Oil jigs to Yemen tune
N Janardhan
The price of oil climbed around 15 per cent in April – touching a high of $65 a barrel on 16th April, before reducing to $61.5 on 22nd April, compared to $45 in January. Saudi Arabia’s suspension of air strikes in Yemen this week may calm the markets further.
The fluctuations over the last month occurred due to three significant events – the Saudi-led coalition air attacks against Al Houthis in Yemen; the framework nuclear agreement between Iran and six world powers; and Saudi Arabia raising prices for all crude grades it will sell to Asia in May.
The early April jump was a result of the oil markets reconfiguring two factors – the duration of time before Iran might be able to increase exports after the diplomatic breakthrough; and, possible slowing of months-long rise in US crude inventories. In the first case, initial expectations of a quick recovery in Iran’s oil exports were moderated by sentiments that it could take much longer than expected – between four months and a year after a final deal is signed – to lift sanctions.
Oil futures also climbed more than $1 a barrel after Saudi Arabia raised its prices for all crude sales to Asia for the second month, indicating growing demand in the region.
Nevertheless, it was the concerns over the conflict in Yemen that first triggered the oil price speculation during late March. A small amount of pressure on any oil transit chokepoint means a big squeeze in the futures market. So, after months of downturn in oil prices, the events in Yemen gave oil traders the first chance to do what they famously do – speculate. This hiked oil between five and eight per cent.
Even before the Saudi-led countries launched ‘Operation Storm of Resolve’ during March-end, the risks of Yemen’s civil war spreading had kept the oil markets awake. While military action hiked the oil price, politics stabilised it after feelers about Iran’s imminent agreement. Overall, the political and military events in West Asia ruled over the global economic and oil dynamics.
Initial spike in oil prices was conditioned by the first round of territorial gains by the Al Houthis in Yemen, followed by the Saudi-led airstrikes. The regional coalition’s successful efforts to limit the Iran-affiliated-Shiite faction’s advance calmed the oil market.
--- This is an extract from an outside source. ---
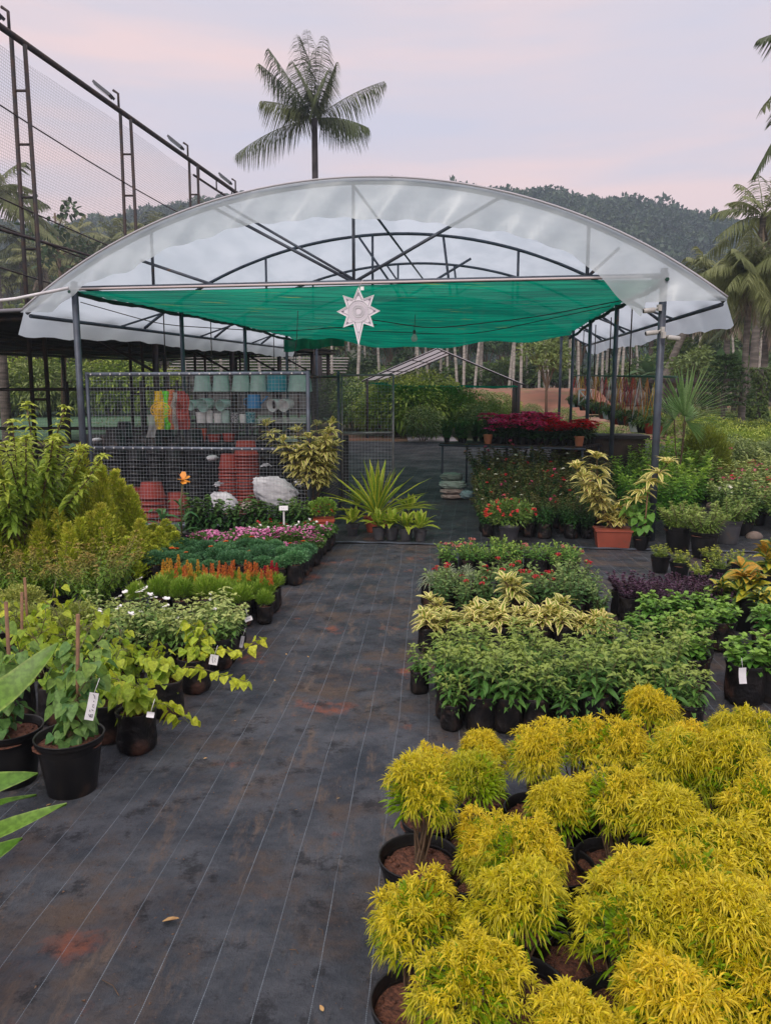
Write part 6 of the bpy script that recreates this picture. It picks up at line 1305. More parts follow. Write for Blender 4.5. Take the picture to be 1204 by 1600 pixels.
# ================================================================== goods behind the mesh fence
MINT = mat('mint_plastic', (0.50, 0.68, 0.63), (0.42, 0.60, 0.55), rough=.4, sc=10)
TEAL = mat('teal_plastic', (0.02, 0.34, 0.45), (0.02, 0.3, 0.40), rough=.4)
BLU = mat('blue_plastic', (0.04, 0.28, 0.62), rough=.4)
WPL = mat('white_plastic', (0.82, 0.82, 0.82), (0.72, 0.72, 0.72), rough=.45, sc=9)
REDP = mat('brick_red_plastic', (0.27, 0.032, 0.02), (0.20, 0.026, 0.018), rough=.5, sc=5)
ORP = mat('orange_plastic', (0.55, 0.09, 0.03), rough=.45)
dS = 12.0
def shape_pot(r0, r1, h, m, name='pot', ribs=0):
    g = MB(); n = 14
    prof = [(.001, 0), (r0, 0), (r0 * 1.0, .004)] + [(r0 + (r1 - r0) * k / n + (.0025 * (k % 2) if ribs else 0), h * k / n) for k in range(1, n)] + [(r1, h), (r1 * .95, h), (r1 * .92, h * .9), (r0 * .9, h * .2), (.001, h * .15)]
    g.lathe(prof, seg=20); return (name, g.mesh(name, m))
def item(name, px, py, d, parts, lb, cat='plant pot', group=None, rz=0.0, rot=None, sc=1.0):
    o = place(proto(name, cat, parts), P(px, py, d), lb, cat, group, rz, sc)
    if rot: o.rotation_euler = rot
    return o
# rack
k = dS / F
r0_, r1_ = P(300, 693, dS), P(492, 693, dS + .15)
rack = thing('display_rack', (r0_[0], r0_[1], float(gz(r0_[0], r0_[1]))), 'dark display rack of shelves behind the mesh fence', 'rack'); rc = np.array(rack.location); w_ = r1_[0] - r0_[0]
SHM = mat('dark_shelf_board', (0.035, 0.035, 0.04), (0.07, 0.065, 0.06), rough=.7, sc=6)
for py in (612, 638, 661, 690):
    z = P(400, py + 1, dS)[2] - rc[2]; g = MB(); g.box((w_ / 2, .15, z - .012), (w_, .42, .02)); part('shelf', g, SHM, rack)
for x in (0, w_ * .34, w_ * .68, w_):
    for y in (-.05, .36): g = MB(); g.box((x, y, .0 + (P(0, 585, dS)[2] - rc[2]) / 2), (.03, .03, P(0, 585, dS)[2] - rc[2])); part('upright', g, DARKST, rack)
for i, (px, w, m, lb) in enumerate(((317, 28, MINT, 'upturned mint pot, leftmost on the top shelf'), (346, 28, MINT, 'upturned mint pot, second on the top shelf'), (377, 30, MINT, 'upturned mint pot, third on the top shelf'), (404, 28, MINT, 'upturned mint pot, fourth on the top shelf'), (433, 32, TEAL, 'bright teal pot on the top shelf between mint ones'), (469, 40, MINT, 'widest mint pot at the right end of the top shelf'))):
    item('plastic_pot', px, 612, dS - .02, [shape_pot(w * k * .5, w * k * .38 if m is MINT else w * k * .46, .25, m, ribs=1)], lb, group='pots on the top shelf')
for i, (px, m, s, lb) in enumerate(((311, MINT, .8, 'small mint cup lying on the second shelf, leftmost'), (330, MINT, 1.1, 'larger mint cup lying on its side on the second shelf'), (357, MINT, .9, 'mint cup lying on the second shelf left of the blue can'), (437, WPL, 1.0, 'pale pot on the second shelf behind the striped leaves, left'), (454, WPL, 1.0, 'pale pot on the second shelf behind the striped leaves, right'))):
    item('plastic_cup', px, 630, dS, [shape_pot(.07 * s, .10 * s, .2, m)], lb, group='cups on the second shelf', rot=(R(100), 0, R(-30)))
wc = item('watering_can', 397, 638, dS, [shape_pot(.11, .10, .21, BLU, 'body')], 'blue watering can on the second shelf', 'watering can')
g = MB(); g.tube([(.09, 0, .06), (.2, 0, .17)], [.02, .012], seg=8); g.lathe([(.001, 0), (.03, .01), (.001, .02)], (.2, 0, .17), seg=10); part('spout', g, BLU, wc); g = MB(); g.tube([(-.1, 0, .16), (-.16, 0, .13), (-.15, 0, .06), (-.1, 0, .04)], .008, seg=6); part('handle', g, BLU, wc)
for i, (px, m, r, h, lb) in enumerate(((315, WPL, .085, .17, 'white pot leftmost on the third shelf'), (328, WPL, .06, .2, 'tall narrow white pot on the third shelf'), (341, WPL, .07, .15, 'short white pot on the third shelf'), (353, MINT, .07, .2, 'mint pot on the third shelf'), (367, mat('checked_grey', (.10, .10, .12), (.4, .4, .42), sc=45, lo=.48, hi=.52), .07, .16, 'grey checked pot on the third shelf'), (380, WPL, .06, .14, 'small pale pot between the patterned ones'), (392, mat('patterned_teal', (.04, .22, .28), (.3, .5, .52), sc=45, lo=.5, hi=.55), .08, .17, 'teal patterned pot on the third shelf'))):
    item('plastic_pot', px, 661, dS - .02, [shape_pot(r * .8, r, h, m)], lb, group='pots on the third shelf')
for i, (px, m, r, h, lb) in enumerate(((312, ORP, .115, .2, 'bright orange red pot leftmost on the lowest shelf'), (335, REDP, .11, .11, 'low red bowl second on the lowest shelf'), (358, REDP, .10, .13, 'low red bowl third on the lowest shelf'))):
    item('plastic_pot', px, 690, dS - .05, [shape_pot(r * .8, r, h, m)], lb, group='red pots on the lowest shelf')
for i, (px, w, lb) in enumerate(((425, 40, 'stack of pale trays at the right of the third shelf'), (462, 34, 'stack of pale trays at the far right of the third shelf'), (395, 44, 'flat pale trays on the lowest shelf'), (440, 52, 'wide flat trays right on the lowest shelf'))):
    g = MB(); 
    for j in range(4): g.box((0.01 * math.sin(j * 3), 0, .012 + j * .022), (w * k, .22, .008), rz=.05 * math.sin(j * 5)); 
    item('tray_stack', px, 661 if i < 2 else 690, dS, [('tray', g.mesh('tray', (WPL, WPL, SHM, MINT)[i]))], lb, 'tray stack')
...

Since it is still unclear how the Saudi-announced ‘Operation Restoring Hope’ would play out, the last word on how the oil market will react is yet to be heard.
Overall, oil prices spiked because of two factors – one, fear that any conflict would lead to reduced oil supply, resulting in higher cost; and two, market forces betting on prices remaining low throughout the year. In the second case, the conflict forced them initially to change their positions in a hurry, before correction. In the former case, markets relaxed after realisation that irrespective of the conflict, it had excess supply and US crude stocks were at record highs.
Saudi Arabia’s direct intervention to counter the Al Houthis came after it felt that its core interests, including the security of the Bab Al Mandeb Strait at the southern end of the Red Sea, was under threat, following the rebel group’s political gains in Sanaa, which extended to Aden. Saudi Arabia also approached the Al Houthis crisis proactively fearing that a non-military response would encourage the Yemeni rebels to get adventurous and attempt incursions across the Saudi border. Though the Saudis stopped the airstrikes claiming its ‘military’ objectives had been met, it was under international pressure to halt the strikes because of civilian casualties.
Since its political objective of reinstating Riyadh-based Abd Rabbuh Mansur Hadi as president of Yemen remains unfulfilled, Riyadh may now pursue a different sort of military intervention – backing militias opposing the Al Houthis, who are aligned with former president Ali Abdullah Saleh. In the past, Iran had threatened to block the other chokepoint in the region – the Strait of Hormuz, through which 15 per cent of the world oil flows – if it was attacked. Saudi Arabia did not want Al Houthis to use the same threat vis-a-vis Bab Al Mandeb.
Though Yemen has oil and gas resources, it exports are minimal. But the oil market reacts not only to the situation on the ground but on the basis of worst-case scenario forecasts. As a result, it factored the possible impact on the oil market if the flow of oil through the Bab Al Mandeb Strait was affected.